OLD SCHOOL is not only about immersing oneself in important literature, but it is also about the honesty and self-awareness required to write important literature. In his novel, Wolff employs Frost, Rand, and Hemingway as characters to illustrate his point: although each of these writers is something of a phony in person, each is nevertheless capable of creating something authentic in their writing. OLD SCHOOL may be read as a study of this paradox, and what it means to be a serious writer like Tobias Wolff.

G. Merritt

Rating: 3 stars
Summary: I Don't See a Classic Here
Review: Mr. Wolff's writing is superb. By far it is the best part of this book. Unfortunately, what plot there was was thin as well as the character/narrator. There were passages that made reference to narrator's supposed awakenings and new awareness of his self, but I frankly did not see much progress in him.

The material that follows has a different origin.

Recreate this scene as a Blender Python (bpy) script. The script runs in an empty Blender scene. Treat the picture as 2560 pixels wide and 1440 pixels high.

Parts of the book read as if essays had been patched together. There is an interesting portion of the book devoted to a dean of the school that did not move the plot forward nor give any greater understanding of the narrator. It was probably the best part of the book and the only character delved into with any depth. However, it seemed unrelated to the story line - such as it was - and did not lead to any greater understanding of the narrator.

Another portion of the book related to plagiarism. It suddenly happened, was explored very little and seemed to be passed over as a minor incident in the narrator's life. Again, it seemed like an essay patched into the book.

As can be seen by the book descriptions, much of the book centers around authors who would visit the school. Students competed to write the winning story or poem. Much of the descriptions and excerpts from these young authors were cleverly done and amusing - not in a comedic sense but in how they related to the celebrity author's works.

One aspect of the book I found to be extremely presumptuous. Three authors were came, or were to come to the school: Frost, Rand and Hemingway. Mr. Wolff gives them pages of monologue (especially Frost and Rand) in which they espouse their personal philosophies - some of which were not flattering. I find there is a slippery slope when using real figures in fiction and I thought Mr. Wolff had slid down that slope at his peril. What experience does he have with these people to paint such pictures of them and put those words in their mouths? Especially such unflattering words and pictures?

What did not disappoint, however, as noted, was the writing. Mr. Wolff writes a fine clear, concise prose that is enjoyable to read. Although I can not strongly recommend this book, I will read his other works based upon the promise of that writing.

Rating: 4 stars
Summary: Go to "School"
Review: Tobias Wolff's "Old School" is one of those books for people who love literature. Dedicated to the soul of twentieth-century literature -- the good, the bad, and the arrogant -- it's a spare, deceptively simple book with some startling twists.

It takes place at an elite prep school in the 1960s, when the world was shifting under people's feet. A working-class boy secures a scholarship, and manages to pass himself off as one of the carelessly moneyed types who populate the school, hiding his middle-class Catholic/Jewish background. He and his classmates adore the (then-modern) classics, and are thrilled when major writers are called on to judge writing competitions at their school.

But the boy doesn't make an impression on Robert Frost. And because of a nasty cold, he can't even get into a competition judged by Ayn Rand. But when he learns that Ernest Hemingway -- his literary hero -- is the next judge, he's determined to catch the great man's attention. But to create a true-to-life story, he delves into a real-life story from his own school -- with disastrous results.

Don't read "Old School" if you need a lot of thrills. Like the school itself, "Old School" is a quiet, restrained book. And without preaching or being arrogant, Wolff manages to show us how important honesty of all kinds is to good literature. And at the same time, he can give his straightforward story twists and new dimensions.

Wolff shows exceptional insight into literature -- and how a teenage boy sees it. For example, the narrator becomes enamored of Ayn Rand's books at one point. Then he meets the author herself, and her arrogance and disdain strip away his appreciation for her works -- he sees how writers like Hemingway focus on people who may be ordinary, but are magnificent in their ordinariness.

Wolff's writing is spare and quiet, and his characters are sort of the same. There's the narrator, a naive young teen boy who grows up a lot over the course of the book -- even if he is the least alive of the characters -- the quirky classmates and the imposing Dean. And he does a wonderful job of translating Frost, Rand and Hemingway into his own words: Frost is faux-humble, Rand is unabashedly hypocritical and self-absorbed, and Hemingway is endearingly rambly.

"Old School" is an ode to good literature, and the "old schools" of the mid-20th century. A quiet, nostalgia-laden and surprisingly poignant book, this is a solid and satisfying read.